Let’s get back to the race, I mean the story, which starts, speeds up and finishes with black SUVs, airborne fighters and a barrage of bullets.
Consider this example: Sanjana, the cool-headed MMA champ, and Suraj, a mostly screaming psychotic gangster who likes to break beer bottles on his own head, are trapped in the den of an adversary. Shamsher isn’t worried about his children because “Sikander tak message pahuch chukka hai (The message has reached Sikander).” You know what that means?
This means the killing of more than 10 dozen weapon-wielding trained bodyguards and a song thrown in between. The icing on the cake is Saqib’s reaction to his rescue, “What the hell bro!” Exactly, what the hell!
No wonder, Salman introduces himself as, “My name is Sikander, Sikander Singh.” He is James Bond with tonnes of extra confidence. Before I forget, he is Oxford-educated as well.

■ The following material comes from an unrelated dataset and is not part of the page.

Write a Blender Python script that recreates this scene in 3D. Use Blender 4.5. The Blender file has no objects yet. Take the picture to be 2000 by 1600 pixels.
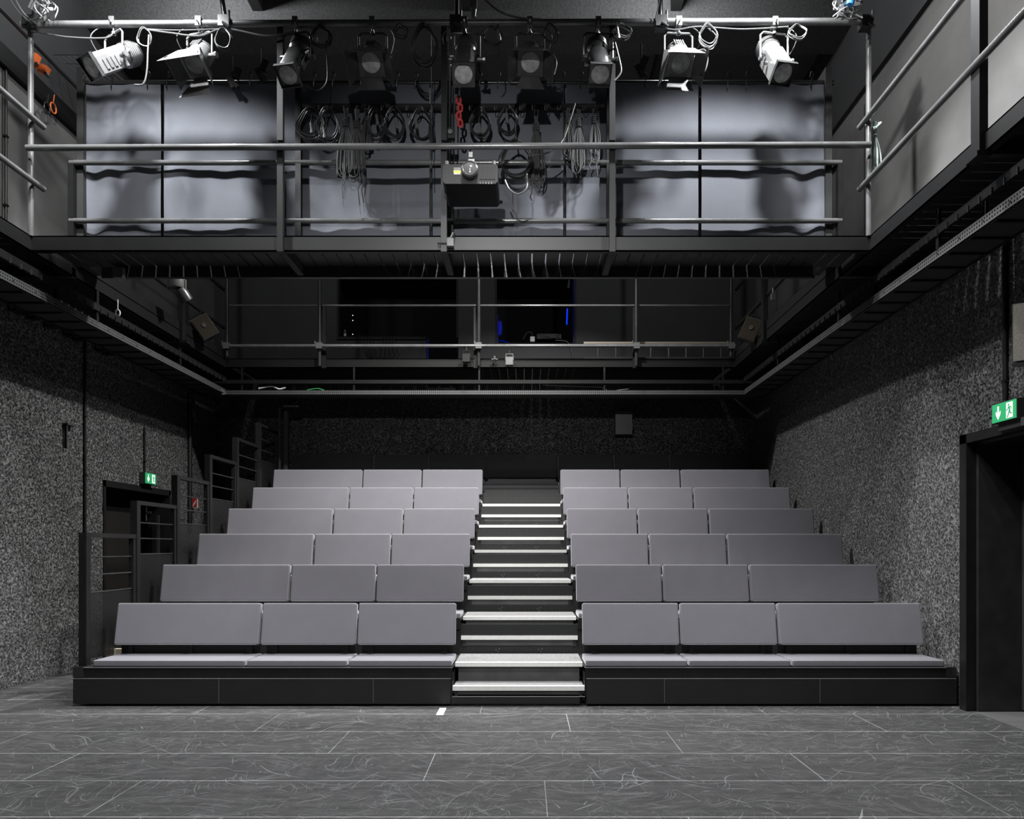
import bpy, bmesh, math, random
from mathutils import Vector, Matrix, Euler
random.seed(7)
PI = math.pi
R = math.radians
F = 1450.0          # focal length in px of a 2000 px wide frame
EYE = 1.425
VX, VY = 1026.0, 1072.0
def at(x, y, Y):    # a point at depth Y
    return Vector(((x - VX) * Y / F, Y, EYE - (y - VY) * Y / F))
col = bpy.context.scene.collection

# ------------------------------------------------------------------ materials
def new_mat(name):
    m = bpy.data.materials.new(name); m.use_nodes = True
    nt = m.node_tree
    return m, nt, nt.nodes['Principled BSDF']
def N(nt, t, **kw):
    n = nt.nodes.new(t)
    for k, v in kw.items(): setattr(n, k, v)
    return n
def simple(name, c, rough=0.5, metal=0.0, emis=None, es=0.0, noise=0.0, nscale=30, bump=0.0, bscale=200, spec=0.5):
    m, nt, b = new_mat(name)
    if not isinstance(c, tuple): c = (c, c, c)
    b.inputs['Base Color'].default_value = (*c, 1)
    b.inputs['Roughness'].default_value = rough
    b.inputs['Metallic'].default_value = metal
    b.inputs['Specular IOR Level'].default_value = spec
    if emis:
        b.inputs['Emission Color'].default_value = (*emis, 1); b.inputs['Emission Strength'].default_value = es
    tc = N(nt, 'ShaderNodeTexCoord')
    if noise:
        n = N(nt, 'ShaderNodeTexNoise'); n.inputs['Scale'].default_value = nscale; n.inputs['Detail'].default_value = 5
        nt.links.new(tc.outputs['Object'], n.inputs['Vector'])
        mr = N(nt, 'ShaderNodeMapRange'); mr.inputs[1].default_value = .3; mr.inputs[2].default_value = .7
        mr.inputs[3].default_value = 1 - noise; mr.inputs[4].default_value = 1 + noise
        nt.links.new(n.outputs['Fac'], mr.inputs[0])
        mx = N(nt, 'ShaderNodeVectorMath', operation='SCALE'); mx.inputs[0].default_value = c
        nt.links.new(mr.outputs[0], mx.inputs['Scale']); nt.links.new(mx.outputs[0], b.inputs['Base Color'])
    if bump:
        n = N(nt, 'ShaderNodeTexNoise'); n.inputs['Scale'].default_value = bscale; n.inputs['Detail'].default_value = 3
        nt.links.new(tc.outputs['Object'], n.inputs['Vector'])
        bp = N(nt, 'ShaderNodeBump'); bp.inputs['Strength'].default_value = bump; bp.inputs['Distance'].default_value = .01
        nt.links.new(n.outputs['Fac'], bp.inputs['Height']); nt.links.new(bp.outputs[0], b.inputs['Normal'])
    return m
M = {}
M['black'] = simple('black_metal', .006, .45, noise=.25, nscale=8, spec=.35)
M['steel'] = simple('dark_steel', .020, .30, noise=.25, nscale=6)
M['tube'] = simple('tube_paint', .09, .2, noise=.2, nscale=6)
M['beam'] = simple('beam_paint', .006, .45, noise=.2, nscale=3, spec=.3)
M['plank'] = simple('walkway_plank', .010, .6, noise=.3, nscale=10)
M['matte'] = simple('matte_black', .012, .8)
M['void'] = simple('void_black', .004, .9)
M['chrome'] = simple('bare_metal', .45, .3, 1.0)
M['nosing'] = simple('white_nosing', (.62, .62, .60), .5, noise=.05)
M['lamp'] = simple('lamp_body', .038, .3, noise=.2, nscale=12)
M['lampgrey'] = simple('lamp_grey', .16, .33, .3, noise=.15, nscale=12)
M['rubber'] = simple('cable_black', .02, .4)
M['rope'] = simple('black_rope', .045, .7, bump=.4, bscale=300)
M['greencord'] = simple('pale_cord', (.26, .31, .29), .6)
M['cablegrey'] = simple('cable_grey', .09, .35)
M['red'] = simple('red_strap', (.3, .02, .02), .5)
M['orange'] = simple('orange_strap', (.75, .16, .04), .5)
M['blue'] = simple('blue_plastic', (.03, .22, .6), .4)
M['white'] = simple('white_plastic', .7, .5)
M['tape'] = simple('white_tape', .75, .7)
M['grillebrown'] = simple('speaker_grille', (.022, .018, .013), .9, noise=.2, nscale=150, spec=.1)
M['signgreen'] = simple('sign_green', (.02, .27, .10), .5, emis=(.02, .30, .11), es=.35)
M['signwhite'] = simple('sign_white', .8, .5, emis=(1, 1, 1), es=.45)
M['signred'] = simple('sign_red', (.28, .015, .02), .5)
M['signcream'] = simple('sign_cream', (.6, .56, .48), .6)
M['yellow'] = simple('label_yellow', (.7, .7, .05), .5)
M['lens'] = simple('lens_glass', .33, .25, .0, noise=.35, nscale=18)
M['lensdark'] = simple('lens_dark', .08, .12)
M['fascia'] = simple('fascia_panel', .0065, .5, noise=.2, nscale=4)
M['line'] = simple('joint_line', .12, .6)
M['stepriser'] = simple('step_riser', .055, .55, noise=.3, nscale=5)
M['wood'] = simple('bare_plywood', (.5, .44, .34), .6)
M['bluelight'] = simple('blue_glow', (.0, .02, .3), .5, emis=(.0, .04, 1.0), es=.9)
M['bluedim'] = simple('blue_dim', (.0, .0, .05), .5, emis=(.0, .01, .6), es=.05)
M['led'] = simple('led_white', .8, .5, emis=(1, 1, 1), es=1.2)

def fabric(name, c, weave=900, fold=0.0, fscale=.8):
    m, nt, b = new_mat(name)
    tc = N(nt, 'ShaderNodeTexCoord')
    n = N(nt, 'ShaderNodeTexNoise'); n.inputs['Scale'].default_value = 220; n.inputs['Detail'].default_value = 2
    n2 = N(nt, 'ShaderNodeTexNoise'); n2.inputs['Scale'].default_value = 3.5
    nt.links.new(tc.outputs['Object'], n.inputs['Vector']); nt.links.new(tc.outputs['Object'], n2.inputs['Vector'])
    a = N(nt, 'ShaderNodeMapRange'); a.inputs[3].default_value = .80; a.inputs[4].default_value = 1.20; nt.links.new(n.outputs['Fac'], a.inputs[0])
    d = N(nt, 'ShaderNodeMapRange'); d.inputs[3].default_value = .90; d.inputs[4].default_value = 1.10; nt.links.new(n2.outputs['Fac'], d.inputs[0])
    mm = N(nt, 'ShaderNodeMath', operation='MULTIPLY'); nt.links.new(a.outputs[0], mm.inputs[0]); nt.links.new(d.outputs[0], mm.inputs[1])
    sc = N(nt, 'ShaderNodeVectorMath', operation='SCALE'); sc.inputs[0].default_value = c; nt.links.new(mm.outputs[0], sc.inputs['Scale'])
    nt.links.new(sc.outputs[0], b.inputs['Base Color'])
    b.inputs['Roughness'].default_value = .85; b.inputs['Specular IOR Level'].default_value = .2
    b.inputs['Sheen Weight'].default_value = .25; b.inputs['Sheen Roughness'].default_value = .4
    bp = N(nt, 'ShaderNodeBump'); bp.inputs['Strength'].default_value = .25; bp.inputs['Distance'].default_value = .003
    nt.links.new(n.outputs['Fac'], bp.inputs['Height']); nt.links.new(bp.outputs[0], b.inputs['Normal'])
    return m
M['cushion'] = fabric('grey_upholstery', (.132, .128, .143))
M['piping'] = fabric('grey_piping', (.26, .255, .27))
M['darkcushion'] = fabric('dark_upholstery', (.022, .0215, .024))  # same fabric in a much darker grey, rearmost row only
M['drape'] = fabric('stage_drape', (.105, .110, .125))

def plaster(name, base, rough_bump, scale, light=1.0):
    m, nt, b = new_mat(name)
    tc = N(nt, 'ShaderNodeTexCoord')
    mp = N(nt, 'ShaderNodeMapping'); nt.links.new(tc.outputs['Object'], mp.inputs['Vector'])
    w = N(nt, 'ShaderNodeTexNoise'); w.inputs['Scale'].default_value = 4; nt.links.new(mp.outputs[0], w.inputs['Vector'])
    ad = N(nt, 'ShaderNodeMix', data_type='RGBA'); ad.blend_type = 'ADD'; ad.inputs['Factor'].default_value = .10
    nt.links.new(mp.outputs[0], ad.inputs[6]); nt.links.new(w.outputs['Color'], ad.inputs[7])
    v = N(nt, 'ShaderNodeTexVoronoi'); v.inputs['Scale'].default_value = scale; v.feature = 'SMOOTH_F1'
    nt.links.new(ad.outputs[2], v.inputs['Vector'])
    n = N(nt, 'ShaderNodeTexNoise'); n.inputs['Scale'].default_value = scale * 1.1; n.inputs['Detail'].default_value = 4; n.inputs['Roughness'].default_value = .65
    n.inputs['Distortion'].default_value = 1.2
    nt.links.new(ad.outputs[2], n.inputs['Vector'])
    s = N(nt, 'ShaderNodeMath', operation='MULTIPLY_ADD'); s.inputs[1].default_value = .45
    nt.links.new(v.outputs['Distance'], s.inputs[0]); nt.links.new(n.outputs['Fac'], s.inputs[2])
    bp = N(nt, 'ShaderNodeBump'); bp.inputs['Strength'].default_value = 1.0; bp.inputs['Distance'].default_value = rough_bump
    nt.links.new(s.outputs[0], bp.inputs['Height']); nt.links.new(bp.outputs[0], b.inputs['Normal'])
    cr = N(nt, 'ShaderNodeMapRange'); cr.inputs[1].default_value = .60; cr.inputs[2].default_value = .90; cr.inputs[3].default_value = base * .05; cr.inputs[4].default_value = base * 3.2  # relief shading painted into the colour: hollows darkened, bumps lightened
    nt.links.new(s.outputs[0], cr.inputs[0]); nt.links.new(cr.outputs[0], b.inputs['Base Color'])
    b.inputs['Roughness'].default_value = .42; b.inputs['Specular IOR Level'].default_value = .6
    return m
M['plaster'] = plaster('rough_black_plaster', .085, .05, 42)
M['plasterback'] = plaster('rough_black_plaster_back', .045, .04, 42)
M['concrete'] = simple('painted_concrete', (.105, .103, .100), .7, noise=.22, nscale=1.6, bump=.15, bscale=40)
M['acoustic'] = simple('ceiling_board', .05, .85, noise=.35, nscale=45, bump=.5, bscale=60)
M['backupper'] = simple('dark_painted_wall', (.024, .024, .025), .7, noise=.15, nscale=2)

def tread_mat():
    m, nt, b = new_mat('speckled_carpet')
    tc = N(nt, 'ShaderNodeTexCoord')
    n = N(nt, 'ShaderNodeTexNoise'); n.inputs['Scale'].default_value = 160; n.inputs['Detail'].default_value = 3
    nt.links.new(tc.outputs['Object'], n.inputs['Vector'])
    cr = N(nt, 'ShaderNodeMapRange'); cr.inputs[1].default_value = .35; cr.inputs[2].default_value = .65; cr.inputs[3].default_value = .045; cr.inputs[4].default_value = .21
    nt.links.new(n.outputs['Fac'], cr.inputs[0]); nt.links.new(cr.outputs[0], b.inputs['Base Color'])
    b.inputs['Roughness'].default_value = .9
    return m
M['tread'] = tread_mat()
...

Dialogues in the film play on a different level altogether. Just when you thought nothing could surpass ‘My business is my business, none of your business,’ Daisy Shah comes up with another gem: ‘Isko dil nahi Dell khol ke dikhao (Don’t open your heart, switch on your Dell laptop)’.
Lamborghini, Ferrari, Bentley -- you name it and D’Souza will blow it up for you. He is so obsessed with blasts in the film that he doesn’t mind blasting a tree if he doesn’t find anything else.

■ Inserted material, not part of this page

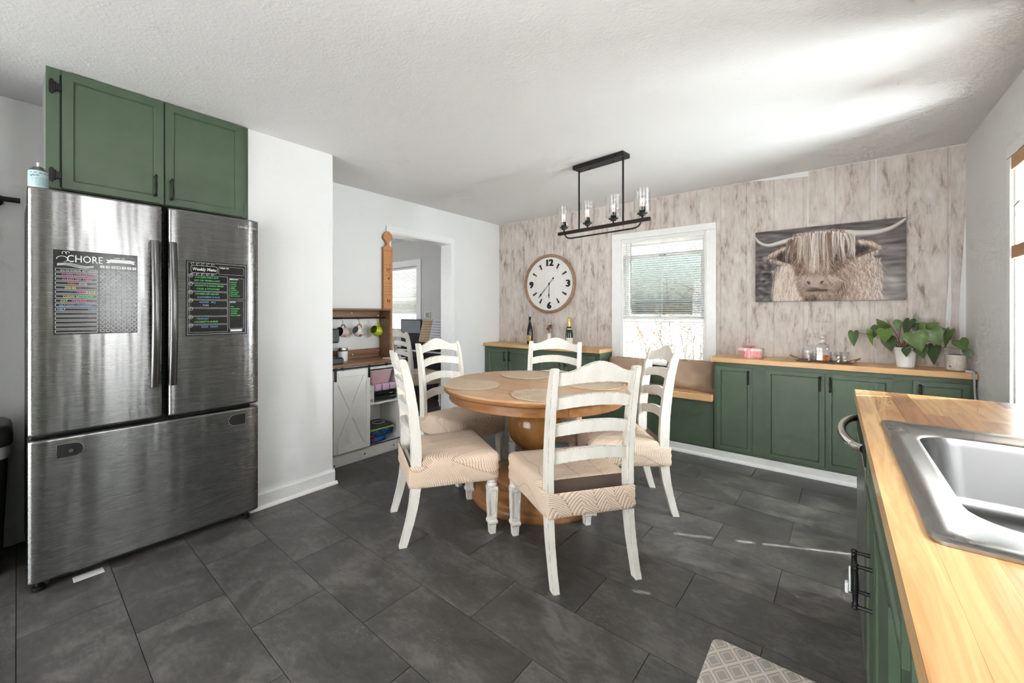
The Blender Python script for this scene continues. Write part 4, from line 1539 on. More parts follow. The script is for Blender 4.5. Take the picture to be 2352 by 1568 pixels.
# drop-in steel sink
sk = thing('kitchen_sink', 'stainless drop-in sink set in the butcher-block counter', 'sink', (0, 0, 0))
def rr3(x0, x1, y0, y1, r, z, n=6):
    return [(a, b, z) for a, b in rrect(x0, x1, y0, y1, r, n)]
bm = NB()
o0 = (.104, .640, .862, 1.716)
ib = (.166, .560, .985, 1.618)
lp = [rr3(o0[0], o0[1], o0[2], o0[3], .018, .9105), rr3(o0[0], o0[1], o0[2], o0[3], .018, .9155), rr3(o0[0] + .006, o0[1] - .006, o0[2] + .006, o0[3] - .006, .016, .9185),
      rr3(o0[0] + .026, o0[1] - .026, o0[2] + .026, o0[3] - .026, .02, .9180), rr3(o0[0] + .034, o0[1] - .034, o0[2] + .034, o0[3] - .034, .03, .9135),
      rr3(ib[0] - .010, ib[1] + .010, ib[2] - .010, ib[3] + .010, .085, .9125), rr3(ib[0], ib[1], ib[2], ib[3], .08, .908),
      rr3(ib[0] + .004, ib[1] - .004, ib[2] + .004, ib[3] - .004, .08, .89), rr3(ib[0] + .012, ib[1] - .012, ib[2] + .012, ib[3] - .012, .08, .765),
      rr3(ib[0] + .022, ib[1] - .022, ib[2] + .022, ib[3] - .022, .078, .742), rr3(ib[0] + .05, ib[1] - .05, ib[2] + .05, ib[3] - .05, .06, .733), rr3(ib[0] + .15, ib[1] - .15, ib[2] + .15, ib[3] - .15, .04, .730)]
loft(bm, lp, False, True)
obj('basin', bm, SINKSTEEL, sk, 50)
bm = NB()
lathe(bm, [(.055, .7305), (.052, .734), (.040, .733), (.036, .728), (.0, .727)], 24, (.363, 1.30, 0))
obj('drain', bm, CHROME, sk, True)
# ------------------------------------------------------------------ dining table
TC = (-1.565, 2.37)
t = thing('dining_table', 'round oak pedestal dining table with ball base in the middle of the room', 'table', (TC[0], TC[1], 0))
bm = NB()
lathe(bm, [(.0, .715), (.590, .715), (.612, .720), (.622, .728), (.6245, .738), (.618, .745)], 96, cap=True)
obj('table_edge', bm, TABLEEDGE, t, 30)
bm = NB()
lathe(bm, [(.618, .7452), (.614, .7505), (.606, .755), (.0, .7552)], 96)
obj('tabletop', bm, TABLEWOOD, t, 25)
bm = NB()
lathe(bm, [(.575, .7148), (.582, .712), (.582, .664), (.577, .660), (.555, .660), (.555, .7148)], 96, cap=False)
obj('apron', bm, TABLEEDGE, t, 30)
for a in (math.radians(-128), math.radians(-38), math.radians(52), math.radians(142)):
    bm = NB()
    box(bm, .5822, .5828, -.0008, .0008, .664, .712)
    o = obj('apron_joint', bm, plain('joint_dark', S(70, 42, 20), .6), t)
    o.rotation_euler = (0, 0, a)
bm = NB()
prof = [(.115, .7147), (.115, .690), (.085, .675), (.080, .655), (.088, .640), (.118, .622)]
for i in range(1, 18):
    a = math.radians(58 - i * 116 / 18)
    prof.append((.020 + .166 * math.cos(a), .475 + .175 * math.sin(a)))
prof += [(.108, .330), (.088, .312), (.085, .295), (.10, .280), (.118, .262), (.130, .235), (.135, .205), (.165, .190), (.172, .178), (.170, .165)]
lathe(bm, prof, 56)
obj('pedestal', bm, PEDESTAL, t, 50)
bm = NB()
lathe(bm, [(.168, .170), (.24, .164), (.275, .152), (.285, .140), (.290, .132), (.345, .128), (.358, .120), (.362, .108), (.372, .100), (.395, .096), (.410, .086), (.414, .070), (.420, .062), (.430, .056), (.437, .044), (.438, .024), (.434, .006), (.428, .0)], 80)
obj('base', bm, TABLEEDGE, t, 45)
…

Not that Race and Race 2 were classics, but Race 3 has taken things too far. Remo D’Souza’s idea of a dysfunctional family is far more juvenile than Abbas-Mustan’s.
Then there are shirtless people, undercover agents with outrageously simple plans and a twist that does more harm than help. By the end of it, Race 3 turns so bad that you can’t help but laugh nervously.
Let me simplify it for you: A bad guy, who was initially presented as the most powerful person on the planet, challenges Sikander in dual. After being punched for a couple of times, he is lying in the pool of blood. Sikander, meanwhile, is taking care of other business. The fallen guy says something from behind a big black car. Of course, Sikander doesn’t like it, so what does he do? He simply pushes the car and it crushes the previously powerful guy. So simple.
Gloss and glam are expected to mask an appalling film, but it’s really difficult to sit through 160-minutes of terribly bad filmmaking. Even Tom Struthers’ (Tiger Zinda Hai, Dunkirk) action choreography is dull. As for the rest of the cast is concerned, I feel for Bobby Deol and Jacqueline Fernandez.
Race 3 is a mere show-reel for Salman Khan fans. Celebrating Eid at home is likely to entertain you more.